* _Material provided_

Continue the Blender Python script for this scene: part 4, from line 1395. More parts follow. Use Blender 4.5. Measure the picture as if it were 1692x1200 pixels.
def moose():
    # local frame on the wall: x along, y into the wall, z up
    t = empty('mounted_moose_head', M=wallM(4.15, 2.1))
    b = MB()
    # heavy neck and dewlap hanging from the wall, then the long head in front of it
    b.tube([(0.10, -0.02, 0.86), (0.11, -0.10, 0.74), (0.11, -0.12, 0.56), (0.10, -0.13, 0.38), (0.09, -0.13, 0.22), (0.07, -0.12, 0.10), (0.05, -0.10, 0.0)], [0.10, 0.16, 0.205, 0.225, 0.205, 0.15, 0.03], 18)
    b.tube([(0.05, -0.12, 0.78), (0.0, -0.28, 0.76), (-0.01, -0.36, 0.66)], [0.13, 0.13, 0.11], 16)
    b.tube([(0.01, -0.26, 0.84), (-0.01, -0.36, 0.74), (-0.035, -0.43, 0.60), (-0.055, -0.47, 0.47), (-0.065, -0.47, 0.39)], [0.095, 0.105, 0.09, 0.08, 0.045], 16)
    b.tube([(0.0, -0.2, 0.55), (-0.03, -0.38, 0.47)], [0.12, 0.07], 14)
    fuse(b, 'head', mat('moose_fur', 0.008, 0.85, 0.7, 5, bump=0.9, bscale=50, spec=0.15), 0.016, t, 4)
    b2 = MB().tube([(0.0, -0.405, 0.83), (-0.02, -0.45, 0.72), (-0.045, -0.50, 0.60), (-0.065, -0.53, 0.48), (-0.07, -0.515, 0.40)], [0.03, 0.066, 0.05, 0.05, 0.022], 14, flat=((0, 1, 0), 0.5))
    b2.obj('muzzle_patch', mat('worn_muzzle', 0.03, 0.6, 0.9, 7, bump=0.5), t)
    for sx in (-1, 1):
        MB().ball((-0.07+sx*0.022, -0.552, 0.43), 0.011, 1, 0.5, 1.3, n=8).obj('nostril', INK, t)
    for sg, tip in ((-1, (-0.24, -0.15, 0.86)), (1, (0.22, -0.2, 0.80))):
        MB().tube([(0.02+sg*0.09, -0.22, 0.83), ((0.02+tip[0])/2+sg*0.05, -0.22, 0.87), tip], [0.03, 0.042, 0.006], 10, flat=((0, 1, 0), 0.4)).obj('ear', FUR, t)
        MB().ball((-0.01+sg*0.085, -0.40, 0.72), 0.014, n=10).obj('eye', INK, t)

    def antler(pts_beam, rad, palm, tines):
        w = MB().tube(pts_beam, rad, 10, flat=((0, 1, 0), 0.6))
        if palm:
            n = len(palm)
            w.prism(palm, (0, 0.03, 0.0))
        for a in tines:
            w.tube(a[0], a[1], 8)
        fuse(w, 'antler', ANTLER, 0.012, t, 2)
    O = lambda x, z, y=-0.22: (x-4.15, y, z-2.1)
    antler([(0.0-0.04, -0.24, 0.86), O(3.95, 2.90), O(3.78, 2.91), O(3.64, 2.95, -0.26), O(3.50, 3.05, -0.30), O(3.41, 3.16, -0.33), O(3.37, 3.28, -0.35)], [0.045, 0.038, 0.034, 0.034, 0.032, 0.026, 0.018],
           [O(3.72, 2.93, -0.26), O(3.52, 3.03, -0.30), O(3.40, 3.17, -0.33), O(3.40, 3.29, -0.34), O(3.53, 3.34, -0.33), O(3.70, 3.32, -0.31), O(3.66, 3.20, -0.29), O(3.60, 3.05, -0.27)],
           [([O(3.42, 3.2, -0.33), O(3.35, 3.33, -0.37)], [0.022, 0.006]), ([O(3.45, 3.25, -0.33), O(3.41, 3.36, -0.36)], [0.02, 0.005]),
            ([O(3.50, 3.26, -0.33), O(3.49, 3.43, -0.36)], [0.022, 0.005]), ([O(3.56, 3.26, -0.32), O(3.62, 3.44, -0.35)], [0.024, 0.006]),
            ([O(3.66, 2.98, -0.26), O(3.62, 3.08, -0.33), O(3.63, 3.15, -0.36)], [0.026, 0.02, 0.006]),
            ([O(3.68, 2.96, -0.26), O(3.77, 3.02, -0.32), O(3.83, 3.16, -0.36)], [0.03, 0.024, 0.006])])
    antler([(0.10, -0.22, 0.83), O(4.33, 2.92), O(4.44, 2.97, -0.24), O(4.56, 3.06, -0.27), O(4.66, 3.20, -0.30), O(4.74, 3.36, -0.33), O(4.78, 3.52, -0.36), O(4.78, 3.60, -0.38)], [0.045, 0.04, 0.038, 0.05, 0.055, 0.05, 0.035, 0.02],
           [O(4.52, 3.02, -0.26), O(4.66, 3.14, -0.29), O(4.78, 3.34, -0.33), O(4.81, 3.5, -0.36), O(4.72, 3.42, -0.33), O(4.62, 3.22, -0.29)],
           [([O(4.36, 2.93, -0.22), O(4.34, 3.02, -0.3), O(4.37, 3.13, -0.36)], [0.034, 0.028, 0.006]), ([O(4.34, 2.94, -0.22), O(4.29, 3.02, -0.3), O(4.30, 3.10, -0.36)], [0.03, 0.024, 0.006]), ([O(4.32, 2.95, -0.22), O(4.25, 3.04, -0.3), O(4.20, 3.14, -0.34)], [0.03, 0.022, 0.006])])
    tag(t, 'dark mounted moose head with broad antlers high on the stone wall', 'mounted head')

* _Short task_
Copy every line exactly. Leave nothing out.

* _Solution_
Continue the Blender Python script for this scene: part 4, from line 1395. More parts follow. Use Blender 4.5. Measure the picture as if it were 1692x1200 pixels.
def moose():
    # local frame on the wall: x along, y into the wall, z up
    t = empty('mounted_moose_head', M=wallM(4.15, 2.1))
    b = MB()
    # heavy neck and dewlap hanging from the wall, then the long head in front of it
    b.tube([(0.10, -0.02, 0.86), (0.11, -0.10, 0.74), (0.11, -0.12, 0.56), (0.10, -0.13, 0.38), (0.09, -0.13, 0.22), (0.07, -0.12, 0.10), (0.05, -0.10, 0.0)], [0.10, 0.16, 0.205, 0.225, 0.205, 0.15, 0.03], 18)
    b.tube([(0.05, -0.12, 0.78), (0.0, -0.28, 0.76), (-0.01, -0.36, 0.66)], [0.13, 0.13, 0.11], 16)
    b.tube([(0.01, -0.26, 0.84), (-0.01, -0.36, 0.74), (-0.035, -0.43, 0.60), (-0.055, -0.47, 0.47), (-0.065, -0.47, 0.39)], [0.095, 0.105, 0.09, 0.08, 0.045], 16)
    b.tube([(0.0, -0.2, 0.55), (-0.03, -0.38, 0.47)], [0.12, 0.07], 14)
    fuse(b, 'head', mat('moose_fur', 0.008, 0.85, 0.7, 5, bump=0.9, bscale=50, spec=0.15), 0.016, t, 4)
    b2 = MB().tube([(0.0, -0.405, 0.83), (-0.02, -0.45, 0.72), (-0.045, -0.50, 0.60), (-0.065, -0.53, 0.48), (-0.07, -0.515, 0.40)], [0.03, 0.066, 0.05, 0.05, 0.022], 14, flat=((0, 1, 0), 0.5))
    b2.obj('muzzle_patch', mat('worn_muzzle', 0.03, 0.6, 0.9, 7, bump=0.5), t)
    for sx in (-1, 1):
        MB().ball((-0.07+sx*0.022, -0.552, 0.43), 0.011, 1, 0.5, 1.3, n=8).obj('nostril', INK, t)
    for sg, tip in ((-1, (-0.24, -0.15, 0.86)), (1, (0.22, -0.2, 0.80))):
        MB().tube([(0.02+sg*0.09, -0.22, 0.83), ((0.02+tip[0])/2+sg*0.05, -0.22, 0.87), tip], [0.03, 0.042, 0.006], 10, flat=((0, 1, 0), 0.4)).obj('ear', FUR, t)
        MB().ball((-0.01+sg*0.085, -0.40, 0.72), 0.014, n=10).obj('eye', INK, t)

    def antler(pts_beam, rad, palm, tines):
        w = MB().tube(pts_beam, rad, 10, flat=((0, 1, 0), 0.6))
        if palm:
            n = len(palm)
            w.prism(palm, (0, 0.03, 0.0))
        for a in tines:
            w.tube(a[0], a[1], 8)
        fuse(w, 'antler', ANTLER, 0.012, t, 2)
    O = lambda x, z, y=-0.22: (x-4.15, y, z-2.1)
    antler([(0.0-0.04, -0.24, 0.86), O(3.95, 2.90), O(3.78, 2.91), O(3.64, 2.95, -0.26), O(3.50, 3.05, -0.30), O(3.41, 3.16, -0.33), O(3.37, 3.28, -0.35)], [0.045, 0.038, 0.034, 0.034, 0.032, 0.026, 0.018],
           [O(3.72, 2.93, -0.26), O(3.52, 3.03, -0.30), O(3.40, 3.17, -0.33), O(3.40, 3.29, -0.34), O(3.53, 3.34, -0.33), O(3.70, 3.32, -0.31), O(3.66, 3.20, -0.29), O(3.60, 3.05, -0.27)],
           [([O(3.42, 3.2, -0.33), O(3.35, 3.33, -0.37)], [0.022, 0.006]), ([O(3.45, 3.25, -0.33), O(3.41, 3.36, -0.36)], [0.02, 0.005]),
            ([O(3.50, 3.26, -0.33), O(3.49, 3.43, -0.36)], [0.022, 0.005]), ([O(3.56, 3.26, -0.32), O(3.62, 3.44, -0.35)], [0.024, 0.006]),
            ([O(3.66, 2.98, -0.26), O(3.62, 3.08, -0.33), O(3.63, 3.15, -0.36)], [0.026, 0.02, 0.006]),
            ([O(3.68, 2.96, -0.26), O(3.77, 3.02, -0.32), O(3.83, 3.16, -0.36)], [0.03, 0.024, 0.006])])
    antler([(0.10, -0.22, 0.83), O(4.33, 2.92), O(4.44, 2.97, -0.24), O(4.56, 3.06, -0.27), O(4.66, 3.20, -0.30), O(4.74, 3.36, -0.33), O(4.78, 3.52, -0.36), O(4.78, 3.60, -0.38)], [0.045, 0.04, 0.038, 0.05, 0.055, 0.05, 0.035, 0.02],
           [O(4.52, 3.02, -0.26), O(4.66, 3.14, -0.29), O(4.78, 3.34, -0.33), O(4.81, 3.5, -0.36), O(4.72, 3.42, -0.33), O(4.62, 3.22, -0.29)],
           [([O(4.36, 2.93, -0.22), O(4.34, 3.02, -0.3), O(4.37, 3.13, -0.36)], [0.034, 0.028, 0.006]), ([O(4.34, 2.94, -0.22), O(4.29, 3.02, -0.3), O(4.30, 3.10, -0.36)], [0.03, 0.024, 0.006]), ([O(4.32, 2.95, -0.22), O(4.25, 3.04, -0.3), O(4.20, 3.14, -0.34)], [0.03, 0.022, 0.006])])
    tag(t, 'dark mounted moose head with broad antlers high on the stone wall', 'mounted head')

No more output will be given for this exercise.